[Start RECORDS SHOWN]

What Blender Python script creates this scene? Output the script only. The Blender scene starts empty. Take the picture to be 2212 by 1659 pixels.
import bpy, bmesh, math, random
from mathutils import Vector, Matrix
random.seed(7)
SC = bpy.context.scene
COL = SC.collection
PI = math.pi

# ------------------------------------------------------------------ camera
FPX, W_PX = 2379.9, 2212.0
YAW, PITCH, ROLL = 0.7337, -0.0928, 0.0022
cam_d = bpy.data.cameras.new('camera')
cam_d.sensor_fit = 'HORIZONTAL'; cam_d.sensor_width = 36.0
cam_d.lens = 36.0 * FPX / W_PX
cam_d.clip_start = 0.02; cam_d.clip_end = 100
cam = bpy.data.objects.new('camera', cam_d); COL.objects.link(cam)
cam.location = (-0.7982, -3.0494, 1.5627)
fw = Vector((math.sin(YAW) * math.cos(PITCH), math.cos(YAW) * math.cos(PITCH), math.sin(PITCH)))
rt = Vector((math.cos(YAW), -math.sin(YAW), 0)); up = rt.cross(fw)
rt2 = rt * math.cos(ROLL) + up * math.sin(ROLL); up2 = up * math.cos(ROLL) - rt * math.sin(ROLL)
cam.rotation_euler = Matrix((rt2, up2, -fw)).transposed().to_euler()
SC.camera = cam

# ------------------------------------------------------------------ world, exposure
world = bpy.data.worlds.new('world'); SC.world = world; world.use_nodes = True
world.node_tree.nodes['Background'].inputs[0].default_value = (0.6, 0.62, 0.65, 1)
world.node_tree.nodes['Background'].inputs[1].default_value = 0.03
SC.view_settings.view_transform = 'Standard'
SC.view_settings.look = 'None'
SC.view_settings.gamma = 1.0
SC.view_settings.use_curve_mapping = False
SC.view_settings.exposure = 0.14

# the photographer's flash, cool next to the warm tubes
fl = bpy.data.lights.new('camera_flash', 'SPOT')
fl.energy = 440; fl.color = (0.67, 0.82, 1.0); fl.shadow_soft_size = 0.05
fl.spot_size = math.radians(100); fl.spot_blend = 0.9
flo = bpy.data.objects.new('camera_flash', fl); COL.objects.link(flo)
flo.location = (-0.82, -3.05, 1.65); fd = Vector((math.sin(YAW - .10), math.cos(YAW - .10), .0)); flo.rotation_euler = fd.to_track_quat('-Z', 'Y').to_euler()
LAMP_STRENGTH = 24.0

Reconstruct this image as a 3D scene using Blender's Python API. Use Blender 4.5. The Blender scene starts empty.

[End RECORDS SHOWN]

▶ [TASK DIRECTIONS]:
Look above and return each line of the records exactly, from the very first through the line with "SC.camera = cam", both included.

▶ [SOLVED EXERCISE]:
What Blender Python script creates this scene? Output the script only. The Blender scene starts empty. Take the picture to be 2212 by 1659 pixels.
import bpy, bmesh, math, random
from mathutils import Vector, Matrix
random.seed(7)
SC = bpy.context.scene
COL = SC.collection
PI = math.pi

# ------------------------------------------------------------------ camera
FPX, W_PX = 2379.9, 2212.0
YAW, PITCH, ROLL = 0.7337, -0.0928, 0.0022
cam_d = bpy.data.cameras.new('camera')
cam_d.sensor_fit = 'HORIZONTAL'; cam_d.sensor_width = 36.0
cam_d.lens = 36.0 * FPX / W_PX
cam_d.clip_start = 0.02; cam_d.clip_end = 100
cam = bpy.data.objects.new('camera', cam_d); COL.objects.link(cam)
cam.location = (-0.7982, -3.0494, 1.5627)
fw = Vector((math.sin(YAW) * math.cos(PITCH), math.cos(YAW) * math.cos(PITCH), math.sin(PITCH)))
rt = Vector((math.cos(YAW), -math.sin(YAW), 0)); up = rt.cross(fw)
rt2 = rt * math.cos(ROLL) + up * math.sin(ROLL); up2 = up * math.cos(ROLL) - rt * math.sin(ROLL)
cam.rotation_euler = Matrix((rt2, up2, -fw)).transposed().to_euler()
SC.camera = cam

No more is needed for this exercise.